Rhythmus als Rettung
Schwester Francesca hat wieder einen anderen Hintergrund: Sie arbeitet als Landeskoordinatorin der Aktion Sühnezeichen und gehörte zuerst der Evangelischen Kirche der Böhmischen Brüder an. Eine Zeit lang war sie in der evangelischen und in der katholischen Kirche aktiv, zu letzterer fühlte sie sich hingezogen, obwohl Vatikan und Papst ein rotes Tuch für sie waren. „Das war absurd“, beschreibt Francesca ihre damalige Situation. Das Gefühl, im Kloster leben zu wollen, war letztendlich stärker als die Skepsis. Nach dem Noviziat befindet sich Francesca derzeit im Juniorat, das die Schwestern vor der Ewigen Profess absolvieren. Die Kombination aus Arbeit und Kloster beschreibt die 41-Jährige als „große Spannung“ und „super“. Der Rhythmus des Klosterlebens sei für sie eine Rettung, auch wenn sie es manchmal nicht pünktlich zum Gebet am Abend schafft, weil die Straßenbahn Verspätung hat.

Die vierte der Nonnen kommt aus Deutschland. Schwester Birgitta ist 1969 bei den Benediktinerinnen eingetreten, hat in Psychologie promoviert und bis zur Rente immer Vollzeit gearbeitet. Als sich die neue Gemeinschaft in Prag gründete, glaubten die Schwestern in München, dass es besser sei, eine erfahrene Nonne mitzuschicken – die Wahl fiel auf Birgitta. Heute ist sie 75 und kümmert sich unter anderem um die Korrespondenz nach München, die Finanzen sowie einen Großteil des Haushalts, wenn die anderen in der Arbeit sind, außerdem lernt sie Tschechisch.
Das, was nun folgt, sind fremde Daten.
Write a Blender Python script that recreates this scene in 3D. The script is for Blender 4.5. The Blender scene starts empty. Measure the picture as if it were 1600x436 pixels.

Bei der Frage, was es heiße, eine Benediktinerin zu sein, überlegt Schwester Birgitta lange. „Der Liebe zu Jesus Christus nichts vorzuziehen und dem Gottesdienst nichts vorzuziehen“, sagt sie schließlich.

Nach dem Interview ist es Zeit für das Mittagsgebet in der Kapelle, anschließend wird wieder geschwiegen. Beim Mittagessen liest immer eine der Schwestern den anderen erst aus der Bibel und dann aus einem anderen Buch vor. Heute ist es eine Schrift von Papst Franziskus über den Umgang mit den Armen. Dazu gibt es Kürbissuppe, anschließend Couscous mit Zucchini und Auberginen. Sinngemäß sehe die Ordensregel vor, dass es eine Auswahl an Speisen geben soll, „das heißt, man soll keinen Grund zu murren geben“, erklärt Anežka. Außerdem sei vorgesehen, dass immer auch Obst und Gemüse auf den Tisch kommen. Dass alle zusammen essen, ist wichtiger Bestandteil des Klosterlebens, auch wenn sich die Schwestern dabei nicht unterhalten. „Man soll sich nicht nur physisch nähren, sondern auch geistig, deswegen lesen wir beim Essen“, so Anežka.

Als ich mich am Nachmittag verabschiede und für die Gastfreundschaft bedanke, lädt Anežka mich ein wiederzukommen. Auch wenn ich Besuch von meiner Familie habe, oder von meinem Freund, sagt sie. Als sich das große Eingangstor des Frauenklosters hinter mir schließt, überlege ich, wie sie das gemeint hat.